Revisiting Marvel’s The Incredible Hulk

When Iron Man had it’s 10th year anniversary last May it was highly celebrated by Marvel Studios, but not much was said when The Incredible Hulk became ten years old last June. Granted, Marvel celebrated the 10th year anniversary of Marvel Studios as a whole and not specifically Iron Man, but I still think that there should have been some attention on this. Now that The Incredible Hulk is more than ten years old, I’d like to take this time to revisit the second film in the Marvel Cinematic Universe, especially since it is one of the least critically and commercially successful MCU films.

  • As it was back then, I still think that The Incredible Hulk is a good enough movie and I’m still in disbelief at how it only managed to get a 67% over at Rotten Tomatoes – which is still considered “fresh”, but is low by MCU standards (this is one of only two MCU films that didn’t exceed a 70% rating). This movie isn’t even in the Top Ten highest grossing films list for that year! I guess the Marvel Studios brand isn’t as strong back then as it is now, and I bet Ang Lee’s Hulk also had an impact on how audiences accepted this movie.
  • But yes, I think that The Incredible Hulk was good, better than it’s reputation says it is. I found the main plot of Bruce Banner trying his best to get rid of the monstrous Hulk within largely on his own, only to realize that the Hulk is a part of him that he needs, to be very compelling. All this accomplished while skipping the hero origin story – I’d say The Incredible Hulk proved that you can do a superhero movie reboot without needing to tell the origin story all over again, something that Spider-Man: Homecoming would also succeed at several years later.

Despite being a decade old, the special effects used in The Incredible Hulk still work quite nicely when viewed today.

  • I don’t have much to say about Edward Norton. I mean, he did a good job in the Bruce Banner role – he’s a great actor after all – but his performance in this film wasn’t memorable to me at all. It’s unfair to compare Norton to Robert Downey Jr. who completely owned the character of Tony Stark on his first attempt, especially since it took the other MCU actors (Hemsworth, Ruffalo, Johansson) several attempts before I started to feel them really owning their roles. I guess what I can say is, I really don’t mind that Norton left and got replaced.

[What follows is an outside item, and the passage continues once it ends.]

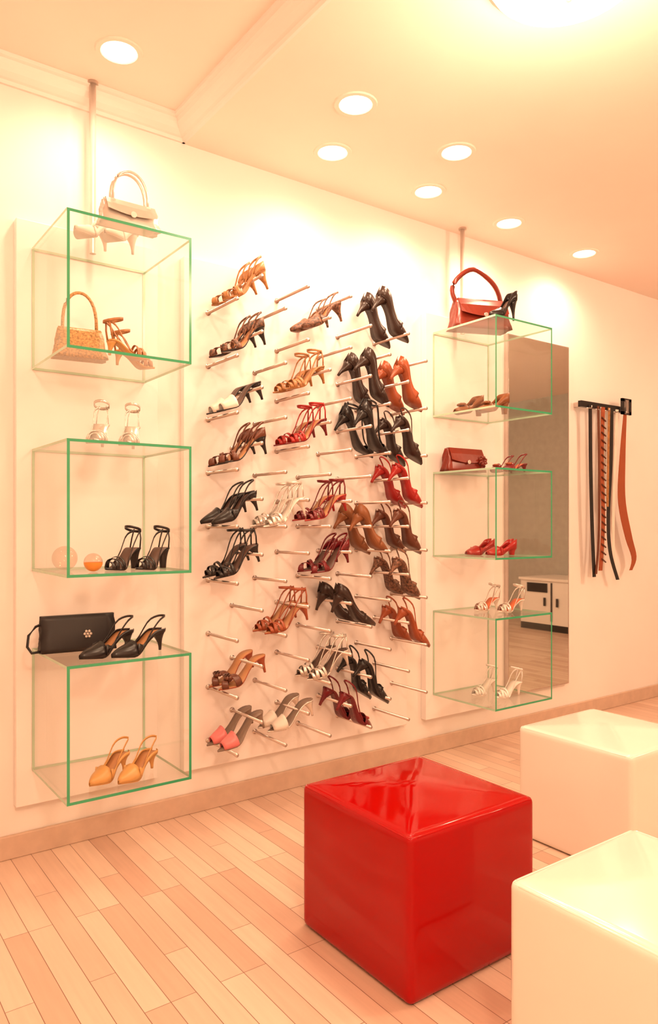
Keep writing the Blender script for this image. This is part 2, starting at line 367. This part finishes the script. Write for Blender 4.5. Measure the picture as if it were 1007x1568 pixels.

Still, I’m curious as to how the Stark/Banner bromance would play out if Norton remained with the franchise.
  • MCU films used to get criticized for having lackluster villains, but I liked both Thunderbolt Ross (it was such a treat to see the character return in Civil War and Infinity War) and Emil Blonsky. Sure, they were pretty one-dimensional, but their motivations were very clear and understandable: Ross is your typical military leader figure who wants to use everything for military use, while Blonsky is a hunter-type persona who started just wanting to be better than his perceived prey, which slowly.turned into an obsession that made him want to turn into a monster himself. These two are definitely more memorable than a Malekith or a Ronan, in my opinion.

William Hurt did such a great job at the General Ross role that I loved it when Tony Stark rubbed salt in his wounds at the end of the film.

  • I’ve seen a lot of criticism about how Liv Tyler’s Betty Ross wasn’t much of a character and was more of a plot device to help Banner’s story progress but is her role any different from Rachel McAdams’ Christine Palmer? I don’t see how much more Betty Ross could have done given how this story played out.
  • I think the weakest part of The Incredible Hulk is how Banner’s journey was resolved at the end. He risked almost everything to rid himself of the Hulk and he sacrificed that for what exactly? To save the streets of Harlem from the hands of the Abomination? A quick and clean rewrite that I would have done is to give Banner a compelling truly reason to want to turn into the Hulk – maybe have Abomination get the helicopter that had Banner and the father/daughter pair to go and crash. Banner, wanting to save Betty, would need to turn himself back into the more powerful Hulk to save her life. The film as it is right now doesn’t really do a good job of selling why Banner suddenly accepted that he can’t get rid of his Hulk alter ego.

I’ve always liked Tim Roth’s acting and I thought he did great as this film’s secondary antagonist.

  • Also, The Incredible Hulk received criticism for being more concerned about setting up future MCU installments but aside from the Samuel Sterns/Leader hint (the Leader is a Hulk supervillain in the comics, with a gamma irradiated brain that makes him hyper intelligent and is a direct contrast of Hulk) and the Tony Stark cameo at the end, I really didn’t get that feeling here. I thought this film was really focused on showing another take on the Bruce Banner character, and it did that job quite well.

After rewatching The Incredible Hulk, I still think that it isn’t as bad as Thor: The Dark World was. I feel the same way about this film as I did with Ant-Man and the Wasp – a good movie with the potential to be a great film but failed to reach that because of a weak ending. While it has not and is unlikely to get any sequels, I’m glad that Marvel Studio’s didn’t abandon the Bruce Banner character, giving him much needed development and progression in the Avengers films.